The opening set

Ah the opening set. If you are not a DJ and reading this article, let me tell you this is a sensitive subject. Disappointed DJ’s, wrongfully played music, late arrivals, the list goes on.

But with all the drama it holds, the opening set is the most important, and let me explain why.

First impressions. It might sound like a silly analogy, but in essence your opening DJ is your greeter, the mood setter, the person who gives the waited patrons the confidence it’s going to be a good evening.

Sure the DJ starts his first track to an empty floor, but lets look at it from the club goers experience.

 

Magda (Minus Records): “The opening DJ has a huge responsibility; they can dictate the entire mood of the party,” 

 

One is generally relaxed at this time of the day or evening, some social exchanges and a few warm up drinks, if that is your kind of thing, essentially getting into the groove of what is coming ahead. Logically a warm up set is required, calm grooving sounds building up to the next DJ.

Seems quite simple right? Well it should be, but unfortunately not entirely true. There are a large amount of DJ’s that think the opposite and choose to select their big hitters in this situation.

This causes a few problems.

  1. The mood is heightened from the get go, and leaves little or no chance of progression, which leaves the following DJ’s pressured to play their own heavy hitters.
  2. The patrons don’t have much to look forward to once the opening DJ is done, and in turn become extremely hard to please as the night goes on.
  3. In this day and age where music is extremely assessable many DJ’s have. similar records, and if you are not playing the right music for your time slot, there is bound to be many repeats.
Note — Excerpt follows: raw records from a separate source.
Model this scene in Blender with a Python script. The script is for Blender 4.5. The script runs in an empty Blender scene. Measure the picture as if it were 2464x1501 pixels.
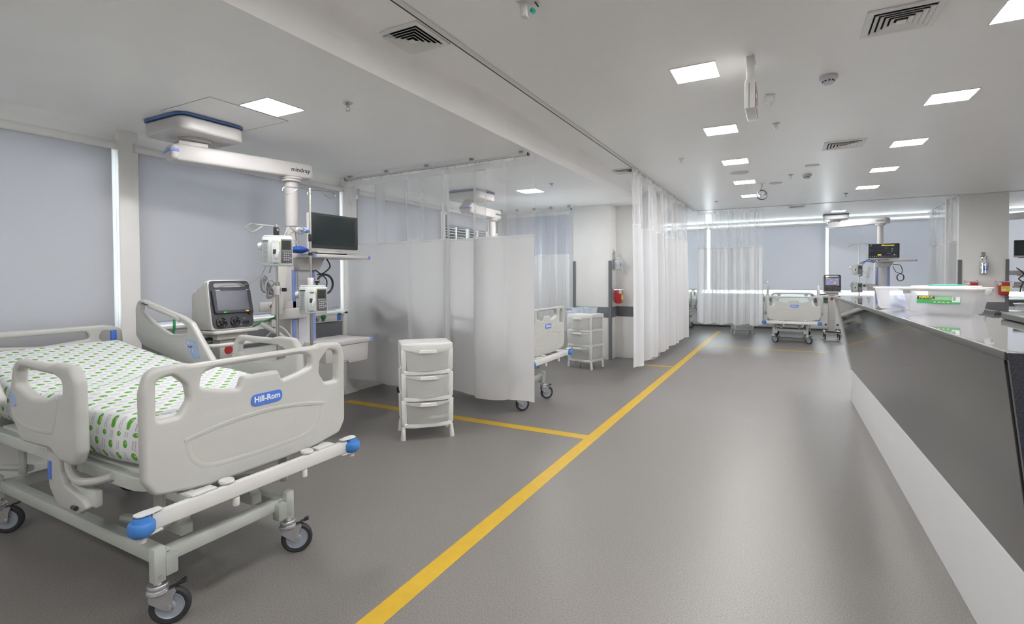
import bpy, bmesh, math, random
from mathutils import Vector, Matrix, Euler
random.seed(7)
S = bpy.context.scene
COL = S.collection
PI = math.pi
R = math.radians

# ------------------------------------------------------------------ camera
IW, IH = 2464.0, 1501.0
FPX = 1228.47
cam_data = bpy.data.cameras.new('camera')
cam = bpy.data.objects.new('camera', cam_data)
COL.objects.link(cam)
ray1 = Vector((1892 - 1232, -(662 - 689), -FPX)).normalized()
ray2 = -Vector((-1055 - 1232, -(679 - 689), -FPX)).normalized()
ray2 = (ray2 - ray1 * ray2.dot(ray1)).normalized()
ray3 = ray2.cross(ray1)
rot = Matrix((ray2, ray1, ray3))                          # world = rot @ camera
cam.matrix_world = Matrix.Translation((0, 0, 1.40)) @ rot.to_4x4()
cam_data.sensor_width = 36.0
cam_data.lens = FPX / IW * 36.0
cam_data.shift_y = -(750.5 - 689.0) / IW
cam_data.clip_start = 0.05
cam_data.clip_end = 200
S.camera = cam

# ------------------------------------------------------------------ world, colour management
w = bpy.data.worlds.new('world'); S.world = w; w.use_nodes = True
bg = w.node_tree.nodes['Background']
# overcast sky: brighter beyond the far windows (+y) than beyond the left ones (-x)
_nt = w.node_tree
_tc = _nt.nodes.new('ShaderNodeTexCoord'); _sp = _nt.nodes.new('ShaderNodeSeparateXYZ'); _mr = _nt.nodes.new('ShaderNodeMapRange')
_nt.links.new(_tc.outputs['Generated'], _sp.inputs[0]); _nt.links.new(_sp.outputs['Y'], _mr.inputs['Value'])
_mr.inputs['From Min'].default_value = 0.0; _mr.inputs['From Max'].default_value = 0.9
_mr.inputs['To Min'].default_value = 2.15; _mr.inputs['To Max'].default_value = 3.6
_nt.links.new(_mr.outputs['Result'], bg.inputs['Strength'])
bg.inputs['Color'].default_value = (0.93, 0.965, 1.0, 1)
S.view_settings.view_transform = 'Standard'
S.view_settings.look = 'None'
S.view_settings.gamma = 1.0
S.view_settings.use_curve_mapping = False
S.view_settings.exposure = 2.18
S.cycles.use_denoising = True
S.cycles.max_bounces = 10
S.cycles.diffuse_bounces = 6
S.cycles.glossy_bounces = 4
S.cycles.transmission_bounces = 8
S.cycles.transparent_max_bounces = 16
S.cycles.sample_clamp_indirect = 6.0
PANEL_POWER = 18.5

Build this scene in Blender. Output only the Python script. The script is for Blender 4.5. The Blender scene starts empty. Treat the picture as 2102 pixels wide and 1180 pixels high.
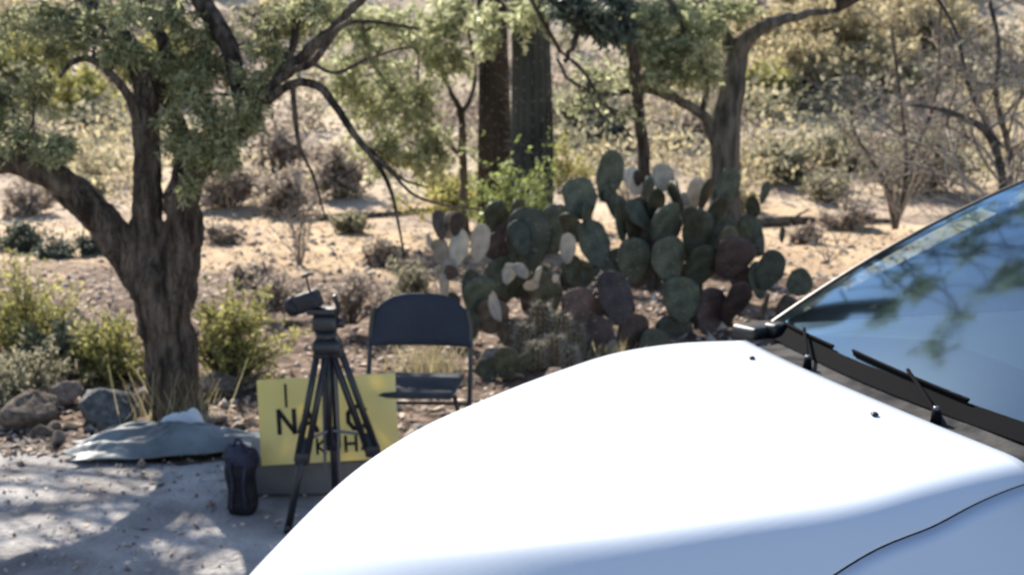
import bpy, math, random
import numpy as np
from mathutils import Vector, Matrix, Euler
random.seed(7); RNG = np.random.default_rng(7)
S = bpy.context.scene; COL = S.collection
# ------------------------------------------------------------------ camera
FP = 2500.0; CH = 1.65; PITCH = math.atan(390/FP)
cd = bpy.data.cameras.new('camera'); cam = bpy.data.objects.new('camera', cd); COL.objects.link(cam)
cam.location = (0, 0, CH); cam.rotation_euler = (math.pi/2-PITCH, 0, 0)
cd.sensor_width = 36; cd.lens = 36*FP/2102; cd.clip_end = 2000; cd.clip_start = .05
cd.dof.use_dof = True; cd.dof.focus_distance = 1.3; cd.dof.aperture_fstop = 9.5
S.camera = cam
# ------------------------------------------------------------------ light
SUN = Vector((-.36, .74, .62)).normalized()
el = math.asin(SUN.z); az = math.atan2(SUN.x, SUN.y)
w = bpy.data.worlds.new('World'); S.world = w; w.use_nodes = True
nt = w.node_tree; sky = nt.nodes.new('ShaderNodeTexSky'); sky.sky_type = 'NISHITA'; sky.sun_disc = False
sky.sun_elevation = el; sky.sun_rotation = az % (2*math.pi); sky.altitude = 700
nt.links.new(sky.outputs[0], nt.nodes['Background'].inputs[0]); nt.nodes['Background'].inputs[1].default_value = .095
sl = bpy.data.lights.new('sun', 'SUN'); sl.energy = 5.0; sl.angle = math.radians(.5); sl.color = (1, .93, .81)
so = bpy.data.objects.new('sun', sl); COL.objects.link(so); so.rotation_euler = SUN.to_track_quat('Z', 'Y').to_euler()
S.view_settings.view_transform = 'Standard'; S.view_settings.look = 'None'; S.view_settings.gamma = 1
S.view_settings.exposure = 1.27

def at(px, py, Y):
    """world point seen at photo pixel px,py at distance Y along the ground"""
    c, s = math.cos(PITCH), math.sin(PITCH)
    x, z = (px-1051)/FP, -(py-590)/FP
    d = (x, c+z*s, -s+z*c); t = Y/d[1]
    return np.array([d[0]*t, Y, CH+d[2]*t])

# ------------------------------------------------------------------ helpers
def tag(o, label=None, cat=None, group=None, kind=None):
    if label: o['label'] = label
    if cat: o['category'] = cat
    if group: o['group'] = group
    if kind: o['kind'] = kind
    return o
def empty(name, loc, rz=0):
    o = bpy.data.objects.new(name, None); COL.objects.link(o); o.location = tuple(float(v) for v in loc)
    o.rotation_euler = (0, 0, rz); o.empty_display_size = .1; return o
class MB:
    def __init__(s): s.V = []; s.F = []; s.n = 0
    def add(s, v, f):
        v = np.asarray(v, float).reshape(-1, 3); s.V.append(v); s.F += [tuple(int(i)+s.n for i in q) for q in f]; s.n += len(v)
    def quads(s, v, f):
        s.add(v, f.tolist() if hasattr(f, 'tolist') else f)
    def grid(s, P, closed=False):
        P = np.asarray(P, float); m, n = P.shape[:2]; f = []
        for i in range(m-1):
            for j in range(n if closed else n-1):
                a = i*n+j; b = i*n+(j+1) % n; f.append((a, b, b+n, a+n))
        s.add(P.reshape(-1, 3), f)
    def box(s, c, size, R=None, bev=0.0):
        hx, hy, hz = [k/2 for k in size]; e = min(bev, hx*.9, hy*.9, hz*.9)
        if e <= 0:
            v = [(x, y, z) for x in (-hx, hx) for y in (-hy, hy) for z in (-hz, hz)]
            f = [(0, 1, 3, 2), (4, 6, 7, 5), (0, 4, 5, 1), (2, 3, 7, 6), (0, 2, 6, 4), (1, 5, 7, 3)]
        else:
            prof = []
            for (qx, qy) in ((1, 1), (-1, 1), (-1, -1), (1, -1)):
                for k in range(4):
                    a = math.pi/6*k + {(1, 1): 0, (-1, 1): math.pi/2, (-1, -1): math.pi, (1, -1): 1.5*math.pi}[(qx, qy)]
                    prof.append((qx*(hx-e), qy*(hy-e), math.cos(a), math.sin(a)))
            rings = [(-hz, 0), (-hz+e*.3, .7), (-hz+e, 1), (hz-e, 1), (hz-e*.3, .7), (hz, 0)]
            v = []; n = 16
            for (z, k) in rings:
                for (x, y, cx, cy) in prof: v.append((x+cx*e*k, y+cy*e*k, z))
            f = []
            for i in range(5):
                for j in range(n): f.append((i*n+j, i*n+(j+1) % n, (i+1)*n+(j+1) % n, (i+1)*n+j))
            f.append(tuple(range(n))[::-1]); f.append(tuple(range(5*n, 6*n)))
        v = np.array(v, float)
        if R is not None: v = v @ np.array(R.to_3x3()).T
        s.add(v+np.asarray(c, float), f)
    def tube(s, pts, rad, n=8, wob=0.0, rib=None):
        pts = np.asarray(pts, float); m = len(pts)
        rad = np.broadcast_to(np.asarray(rad, float), (m,)).copy()
        t = np.gradient(pts, axis=0); t /= np.linalg.norm(t, axis=1)[:, None]+1e-9
        u = np.cross(t[0], [0, 0, 1.0]);
        if np.linalg.norm(u) < .1: u = np.cross(t[0], [1.0, 0, 0])
        u /= np.linalg.norm(u); a = np.linspace(0, 2*math.pi, n, endpoint=False)
        ca, sa = np.cos(a)[:, None], np.sin(a)[:, None]; rings = []
        for i in range(m):
            u = u-t[i]*np.dot(u, t[i]); u /= np.linalg.norm(u); vv = np.cross(t[i], u)
            r = rad[i]*(1+wob*RNG.uniform(-1, 1, (n, 1))) if wob else rad[i]
            if rib is not None: r = r*rib[:, None]
            rings.append(pts[i]+(ca*u+sa*vv)*r)
        s.grid(np.array(rings), True)
        if rad[0] > .006:
            k = s.n-m*n; s.F.append(tuple(range(k, k+n))[::-1]); s.F.append(tuple(range(k+(m-1)*n, k+m*n)))
    def build(s, name, mat, parent=None, smooth=True):
        me = bpy.data.meshes.new(name); V = np.concatenate(s.V).astype(np.float32)
        me.vertices.add(len(V)); me.vertices.foreach_set('co', V.ravel())
        tot = np.array([len(f) for f in s.F], np.int32); idx = np.fromiter((i for f in s.F for i in f), np.int32)
        me.loops.add(len(idx)); me.loops.foreach_set('vertex_index', idx)
        me.polygons.add(len(tot)); me.polygons.foreach_set('loop_start', np.concatenate([[0], np.cumsum(tot)[:-1]]).astype(np.int32))
        me.polygons.foreach_set('loop_total', tot); me.update(calc_edges=True); me.validate()
        me.polygons.foreach_set('use_smooth', np.full(len(me.polygons), smooth))
        me.materials.append(mat); o = bpy.data.objects.new(name, me); COL.objects.link(o)
        if parent is not None:
            o.parent = parent; o.matrix_parent_inverse = Matrix.Translation(-parent.location) if not any(parent.rotation_euler) else Matrix()
        return o
def copyobj(o, parent):
    c = o.copy(); COL.objects.link(c); c.parent = parent; return c

def mat(name, c1, c2=None, scale=6, rough=.8, bump=0, c3=None, spec=.3, transl=0, coat=0, metal=0, detail=6, bscale=None, tcol=None, lo=.35, hi=.65, coords='Object', island=0, stretch=None):
    m = bpy.data.materials.new(name); m.use_nodes = True; N = m.node_tree.nodes; L = m.node_tree.links
    b = N['Principled BSDF']; b.inputs['Roughness'].default_value = rough; b.inputs['Specular IOR Level'].default_value = spec
    b.inputs['Coat Weight'].default_value = coat; b.inputs['Metallic'].default_value = metal; b.inputs['Coat Roughness'].default_value = .06
    tc = N.new('ShaderNodeTexCoord'); co = tc.outputs[coords]
    if stretch:
        mp = N.new('ShaderNodeMapping'); mp.inputs['Scale'].default_value = stretch; L.new(co, mp.inputs[0]); co = mp.outputs[0]
    col = None
    if c2:
        n = N.new('ShaderNodeTexNoise'); n.inputs['Scale'].default_value = scale; n.inputs['Detail'].default_value = detail; L.new(co, n.inputs['Vector'])
        r = N.new('ShaderNodeValToRGB'); e = r.color_ramp.elements
        e[0].position = lo; e[0].color = (*c1, 1); e[1].position = hi; e[1].color = (*c2, 1)
        if c3: k = r.color_ramp.elements.new((lo+hi)/2); k.color = (*c3, 1)
        fac = n.outputs['Fac']
        if island:
            g = N.new('ShaderNodeNewGeometry'); mx = N.new('ShaderNodeMix'); mx.inputs[0].default_value = island
            L.new(n.outputs['Fac'], mx.inputs[2]); L.new(g.outputs['Random Per Island'], mx.inputs[3]); fac = mx.outputs[0]
        L.new(fac, r.inputs[0]); L.new(r.outputs[0], b.inputs['Base Color']); col = r.outputs[0]
    else: b.inputs['Base Color'].default_value = (*c1, 1)
    if bump:
        n2 = N.new('ShaderNodeTexNoise'); n2.inputs['Scale'].default_value = bscale or scale*4; n2.inputs['Detail'].default_value = 6; L.new(co, n2.inputs['Vector'])
        bp = N.new('ShaderNodeBump'); bp.inputs['Strength'].default_value = min(1, bump); bp.inputs['Distance'].default_value = .02*max(1, bump); L.new(n2.outputs['Fac'], bp.inputs['Height']); L.new(bp.outputs[0], b.inputs['Normal'])
    if transl:
        t = N.new('ShaderNodeBsdfTranslucent'); mx = N.new('ShaderNodeMixShader'); mx.inputs[0].default_value = transl
        if tcol: t.inputs[0].default_value = (*tcol, 1)
        elif col: L.new(col, t.inputs[0])
        else: t.inputs[0].default_value = (*c1, 1)
        o = N['Material Output']; L.new(b.outputs[0], mx.inputs[1]); L.new(t.outputs[0], mx.inputs[2]); L.new(mx.outputs[0], o.inputs[0])
    return m
def ci(x, xs, ys):
    xs = np.asarray(xs, float); ys = np.asarray(ys, float); m = np.gradient(ys, xs); x = np.clip(x, xs[0], xs[-1])
    i = np.clip(np.searchsorted(xs, x)-1, 0, len(xs)-2); h = xs[i+1]-xs[i]; t = (x-xs[i])/h
    return (2*t**3-3*t**2+1)*ys[i]+(t**3-2*t**2+t)*h*m[i]+(-2*t**3+3*t**2)*ys[i+1]+(t**3-t**2)*h*m[i+1]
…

This list has the potential to be endless, but I do not want to to bore you with the nitty gritties.

 

Lee Burridge (All day I dream): “I’ve sometimes had to kill the music altogether to reset the energy.”

 

In closing, a message to the opening DJ’s:

This might be early in your career and I’m sure you want to impress, but this is not the time to play your imagined festival main set. There is a time and a place for every song in your inventory. Be professional and play your part in aiding to the collective experience.

 

Steve Lawler (Viva Music): “The warm-up’s job is in fact the hardest and very important to how the whole night will turn out. If a warm-up does a good job, you can feel it in the air, and then usually 99% of the time, it’s an amazing night.” 

 

Another important mention is to be conscious of your BPM. In the general sense a good tempo for the opening set can range from 110 – 120bpm. Starting off the evening at 128bpm destroys the energy and leaves little for the following permformers to adhere to.

 

Anthony Papa: “Warming up is the most important role of the night; But I reckon clubs should have speed limits! No going over 125 bpm before midnight. If you do, you’re off, and we’ll suspend your pay for two weeks.”

 

The beauty of the opening set is that you’re essentially dictating the forthcomings of the evening, remembering that the night is not about yourself. It is a chance to also explore and play outside of your comfort zone, creating the perfect atmosphere for an incredible evening.